Somewhere along the line he ministered to a dying woman who miraculously recovered. This caught the attention of Pope Innocent I, who made the young friar his personal envoy to the Roman Emperor Leopold I in an attempt to fend off the invading Ottoman Turks.

Apparently, his diplomatic prowess, plus his preaching ability and possibly large doses of prayer throughout the campaign, resulted in the demise of the Turks at the Battle of Vienna in 1683. That’s what we know.

What we don’t know for sure involves the friar’s entry into Vienna and his meeting with the vanquished Turks. Legend has it that the Turkish delegate served him a cup of coffee that was so strong and so bitter as to render it undrinkable.

Rather than toss the foul tasting drink into the potted palm, which was probably his first instinct, d’Aviano walked over to the kitchen cupboard and laced the coffee with cream and honey.

This, they say, was the birth of cappuccino, named for the order of friars to which d’Aviano belonged.

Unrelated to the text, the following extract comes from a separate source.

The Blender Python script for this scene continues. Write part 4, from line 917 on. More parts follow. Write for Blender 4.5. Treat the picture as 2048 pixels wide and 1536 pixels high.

Another part of the legend says the name cappuccino comes from the light brown color of the friar’s robes.

Sadly, neither history books nor biographies support this story, and skeptics point out that cappuccino didn’t show up on anyone’s radar until the 1930s in Vienna, where it was a popular mixture of coffee, cinnamon, whipped cream and chocolate.

Cappuccino became popular in the United States during the 1950s as a trendy punctuation to the Beatnik movement in various hole-in-the-wall bistros in Greenwich Village and San Francisco. Soon, hissing espresso machines showed up on the back counters of coffee shops across the country, and cappuccino morphed from honey and whipped cream into sugar and hot milk.

The Cuban community in Key West dotes on a mixture of syrupy black coffee and milk simply blended in a cup without benefit of espresso equipment. I tried it once while having breakfast at a local Cuban café and thought I was going to crystallize and crumble. I doubt anyone ever gave the Cubans the recipe for real cappuccino.

Meanwhile, cappuccino continues its trendy march among discerning coffee lovers, and Friar d’Aviano was beatified by Pope John Paul II in 2003, a move which probably had nothing to do with coffee.

As a postscript, despite the setback at Vienna, the Ottoman Empire hung in there until 1918.